Given instruction
Output exactly the lines that run from the line containing "under the table')" through the line containing "bare wood strip')", with both ends included.

Data segment
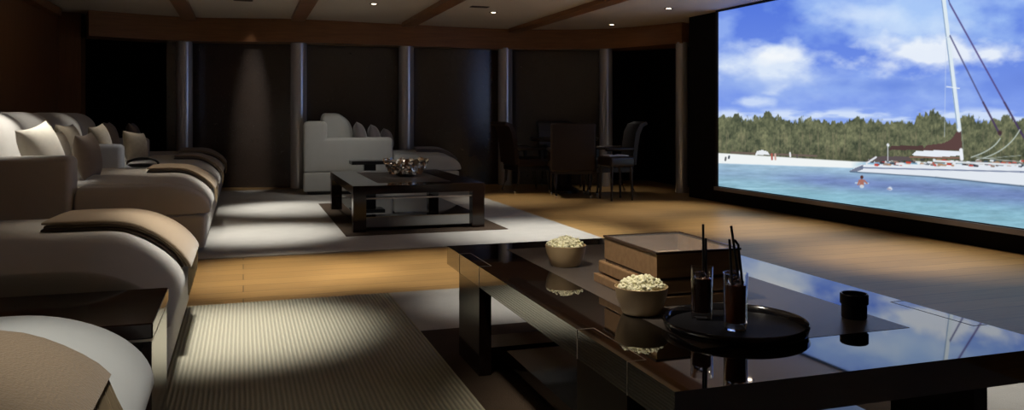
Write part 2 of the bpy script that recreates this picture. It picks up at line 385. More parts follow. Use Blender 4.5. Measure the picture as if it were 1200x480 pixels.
lay(poly([(1073, 180.5), (1077, 176.8), (1105, 175.8), (1128, 177), (1129, 182), (1110, 183.5), (1075, 182.5)]), (230, 236, 244))
lay(seg(1070, 183.7, 1128, 184.8, 1.6), (140, 104, 92)); lay(seg(1130, 175.5, 1131, 186, 4.2), (236, 240, 246))
lay(seg(1098, 188.5, 1200, 193, 2.2), (222, 228, 234))
lay(seg(1100.5, -60, 1109.5, 0, 5.4), (226, 236, 244)); lay(seg(1109.5, 0, 1127.8, 152, 5.2), (222, 234, 242)); lay(seg(1107.2, 0, 1125.6, 150, .9), (110, 140, 178))
lay(seg(1112, 44, 1118, 43.4, 1.2), (200, 216, 234)); lay(seg(1113, 101.5, 1128, 103.5, 1.2), (232, 240, 248)); lay(seg(1112.5, 45, 1110.5, 160, .7, .6), (206, 218, 234)); lay(seg(1119, 45, 1133, 176, .6, .4), (206, 218, 234))
lay(seg(1095, -60, 1117, 5, 1.3), (70, 70, 128)); lay(seg(1117, 5, 1181, 120, 1.8), (84, 72, 128)); lay(seg(1181, 120, 1201, 156, 2.3), (72, 58, 92)); lay(seg(1201, 156, 1222, 190, 2.3), (72, 58, 92))
lay(seg(1117, 42, 1156, 120, 1.6), (84, 84, 128)); lay(seg(1156, 120, 1176, 158, 2.3), (76, 62, 92)); lay(ell(1175.5, 155.5, 3.5, 3.5, .5, 0), (70, 52, 56))
for (xa, ya, xb, yb, xc_, yc) in ((1199, 152, 1186, 176, 1156, 185), (1176, 162, 1168, 176, 1142, 184)):
    pr = None
    for j in range(13):
        t = j/12; x = (1-t)**2*xa+2*t*(1-t)*xb+t*t*xc_; y = (1-t)**2*ya+2*t*(1-t)*yb+t*t*yc
        if pr: lay(seg(*pr, x, y, 1.3), (176, 186, 178))
        pr = (x, y)
lay(seg(1148, 184, 1200, 189.5, 1, .8), (190, 198, 196)); lay(seg(1150, 186, 1200, 182, .8, .7), (180, 190, 186))
# swimmer and splash
lay(seg(1006, 214, 1021, 214.5, 1.6, .8), (206, 226, 236)); lay(seg(1013.2, 212, 1013.4, 217, 5), (170, 112, 98)); lay(seg(1010.5, 211, 1009, 216, 1.7), (170, 112, 98)); lay(seg(1016, 211, 1019.5, 214.5, 1.7), (170, 112, 98))
lay(ell(1013.4, 207.3, 2.3, 2.6, .4, 0), (84, 52, 48)); lay(seg(1013, 218, 1014, 218.2, 4, .8), (214, 232, 240))
lay(ell(1046.5, 220.5, 4, 2.6, .6, .3, 3), (232, 240, 246)); lay(seg(1044, 221, 1047, 221.4, 1.3), (150, 140, 160))
lin = np.clip(img, 0, 255)/255.; lin = np.where(lin <= .04045, lin/12.92, ((lin+.055)/1.055)**2.4)
verts = np.stack([WX+nr.x*.035, WY+nr.y*.035, Z], -1).reshape(-1, 3)
idx = np.arange(NU*NV).reshape(NV, NU)
faces = np.stack([idx[:-1, :-1], idx[1:, :-1], idx[1:, 1:], idx[:-1, 1:]], -1).reshape(-1, 4)
me = bpy.data.meshes.new('picture'); me.vertices.add(len(verts)); me.vertices.foreach_set('co', verts.ravel())
me.loops.add(faces.size); me.loops.foreach_set('vertex_index', faces.ravel()); me.polygons.add(len(faces)); me.polygons.foreach_set('loop_start', np.arange(0, faces.size, 4))
me.update(calc_edges=True); at_ = me.color_attributes.new('film', 'FLOAT_COLOR', 'POINT'); at_.data.foreach_set('color', np.concatenate([lin, np.ones((NV, NU, 1))], -1).reshape(-1))
ms = bpy.data.materials.new('projected_film'); ms.use_nodes = True; nt = ms.node_tree; nt.nodes.clear()
e = nt.nodes.new('ShaderNodeEmission'); a_ = nt.nodes.new('ShaderNodeAttribute'); a_.attribute_name = 'film'; oo = nt.nodes.new('ShaderNodeOutputMaterial')
nt.links.new(a_.outputs['Color'], e.inputs[0]); e.inputs[1].default_value = 1.0; nt.links.new(e.outputs[0], oo.inputs[0]); me.materials.append(ms)
scr = thing('cinema_screen', 'huge cinema screen on black wall showing catamaran moored off a beach', 'screen', (0, 0, 0))
pic = bpy.data.objects.new('picture', me); C.objects.link(pic); pic.parent = scr; tag(pic, 'projected picture of white catamaran, blue sea and cloudy sky')
def on_wall(s, z, o): return (P1.x+dr.x*s+nr.x*o, P1.y+dr.y*s+nr.y*o, z)
def wall_bar(sA, sB, zA, zB, o0=-.0, o1=.03):
    m = MB(); q = [on_wall(sA, zA, o0), on_wall(sB, zA, o0), on_wall(sB, zA, o1), on_wall(sA, zA, o1), on_wall(sA, zB, o0), on_wall(sB, zB, o0), on_wall(sB, zB, o1), on_wall(sA, zB, o1)]
    return m.add(q, [(0,1,2,3),(4,7,6,5),(0,4,5,1),(1,5,6,2),(2,6,7,3),(3,7,4,0)])
fr = MB()
for a in ((s0-.04, s1+.04, Z0-.055, Z0, 0, .05), (s0-.04, s1+.04, Z1, Z1+.02, 0, .05), (s0-.04, s0, Z0, Z1, 0, .05), (s1, s1+.04, Z0, Z1, 0, .05)):
    w = wall_bar(*a); fr.add(w.v, w.f)
obj('frame', fr, 'black_frame', scr)
obj('backing', wall_bar(s0, s1, Z0, Z1, 0, .03), 'black_wall', scr)
obj('lower_ledge', wall_bar(s0-.04, s1+.04, Z0-.05, Z0-.008, .05, .075), 'lip', scr, label='thin frame ledge under the picture, screen light painted in as grey-brown')

# ------------------------------------------------------------------ rugs
def rug(name, x0, x1, y0, y1, dx0, dx1, dy0, dy1, rx, ry, label):
    t = thing(name, label, 'rug', ((x0+x1)/2, (y0+y1)/2, 0)); cx, cy = (x0+x1)/2, (y0+y1)/2
    obj('pile_border', MB().box(x0-cx, x1-cx, y0-cy, y1-cy, .001, .010), 'rug_plain', t, label='plain pale grey border of the rug')
    obj('ribbed_field', MB().box(x0-cx+.01, rx-cx, y0-cy+.01, ry-cy, .010, .014), 'rug', t, label='ribbed beige wool field')
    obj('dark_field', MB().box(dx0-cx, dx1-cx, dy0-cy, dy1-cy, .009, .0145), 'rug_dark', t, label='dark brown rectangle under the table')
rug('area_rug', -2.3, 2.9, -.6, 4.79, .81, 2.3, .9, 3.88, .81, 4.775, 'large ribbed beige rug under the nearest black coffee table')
rug('area_rug', -2.3, 2.9, 6.36, 11.97, .84, 2.3, 7.12, 9.85, -1.5, 6.5, 'pale grey rug under the farther coffee table, beyond the bare wood strip')

# ------------------------------------------------------------------ coffee tables
ZT = .45
def near_table():
    x0, x1, y0, y1 = .89, 2.03, 1.58, 3.67; th = .082
    t = thing('coffee_table', 'large low black lacquer coffee table in the foreground holding popcorn and drinks', 'coffee table', (x0, y0, 0))
    W, D = x1-x0, y1-y0; z0 = ZT-th
    ix0, ix1, iy0, iy1 = .23, .90, .27, 1.91
    top = MB(); top.box(0, W, 0, iy0, z0, ZT); top.box(0, W, iy1, D, z0, ZT); top.box(0, ix0, iy0, iy1, z0, ZT); top.box(ix1, W, iy0, iy1, z0, ZT)
    obj('tabletop', top, 'lacquer', t)
    obj('inset_panel', MB().box(ix0, ix1, iy0, iy1, z0+.01, ZT+.0008), 'inset', t, label='matte dark leather panel let into the top')
    for lx in (0, W-.05):
        for ly in (.23, 1.55):
            l = obj('leg', MB().box(lx-.0006 if lx == 0 else lx, lx+.05 if lx == 0 else lx+.0506, ly, ly+.315, .015, z0), 'lacquer_brown', t)
            sm = MB(); e = .0034; xo = -.001 if lx == 0 else lx; 
            for yy in (ly, ly+.315): sm.box(xo, lx+.05, yy-e/2, yy+e/2, ZT, ZT+.0006)
            xi = lx+.05 if lx == 0 else lx
            sm.box(xi-e/2, xi+e/2, ly, ly+.315, ZT, ZT+.0006)
            if lx == 0:
                for yy in (ly, ly+.315): sm.box(-.0012, 0, yy-e/2, yy+e/2, z0, ZT)
            obj('seam', sm, 'seam', l, label='fine pale joint line where the leg meets the top')
    for ly in (.30, 1.60):
        obj('cross_rail', MB().box(.05, W-.05, ly, ly+.18, .015, .11), 'lacquer_brown', t)
    obj('lower_shelf', MB().box(.12, W-.12, .48, 1.60, .05, .10), 'lacquer_brown', t)
    return t
near_table()
def far_table():
    x0, x1, y0, y1 = .92, 2.13, 7.30, 9.30; th = .075; z = .425
    t = thing('coffee_table', 'farther dark coffee table with a sparkling metal bowl, in front of the lone sofa', 'coffee table', (x0, y0, 0))
    W, D = x1-x0, y1-y0; z0 = z-th
    ix0, ix1, iy0, iy1 = .26, W-.26, .26, D-.26
    top = MB(); top.box(0, W, 0, iy0, z0, z); top.box(0, W, iy1, D, z0, z); top.box(0, ix0, iy0, iy1, z0, z); top.box(ix1, W, iy0, iy1, z0, z)
    obj('tabletop', top, 'lacquer_brown', t)
    obj('inset_panel', MB().box(ix0, ix1, iy0, iy1, z0+.01, z+.001), 'inset', t, label='matte dark panel let into the top')
    for lx in (.0, W-.12):
        for ly in (.0, D-.12):
            obj('leg', MB().box(lx+.003, lx+.117, ly+.003, ly+.117, .015, z0), 'lacquer_brown', t)
    obj('lower_shelf', MB().box(.06, W-.06, .06, D-.06, .045, .14), 'lacquer', t)
    obj('stretcher', MB().box(.117, W-.117, .04, .06, .30, .312), 'seam', t, label='thin bright metal rail under the top')
    return t, (x0+.66, y0+1.0, z+.001)
ft, FTC = far_table()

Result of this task
    obj('dark_field', MB().box(dx0-cx, dx1-cx, dy0-cy, dy1-cy, .009, .0145), 'rug_dark', t, label='dark brown rectangle under the table')
rug('area_rug', -2.3, 2.9, -.6, 4.79, .81, 2.3, .9, 3.88, .81, 4.775, 'large ribbed beige rug under the nearest black coffee table')
rug('area_rug', -2.3, 2.9, 6.36, 11.97, .84, 2.3, 7.12, 9.85, -1.5, 6.5, 'pale grey rug under the farther coffee table, beyond the bare wood strip')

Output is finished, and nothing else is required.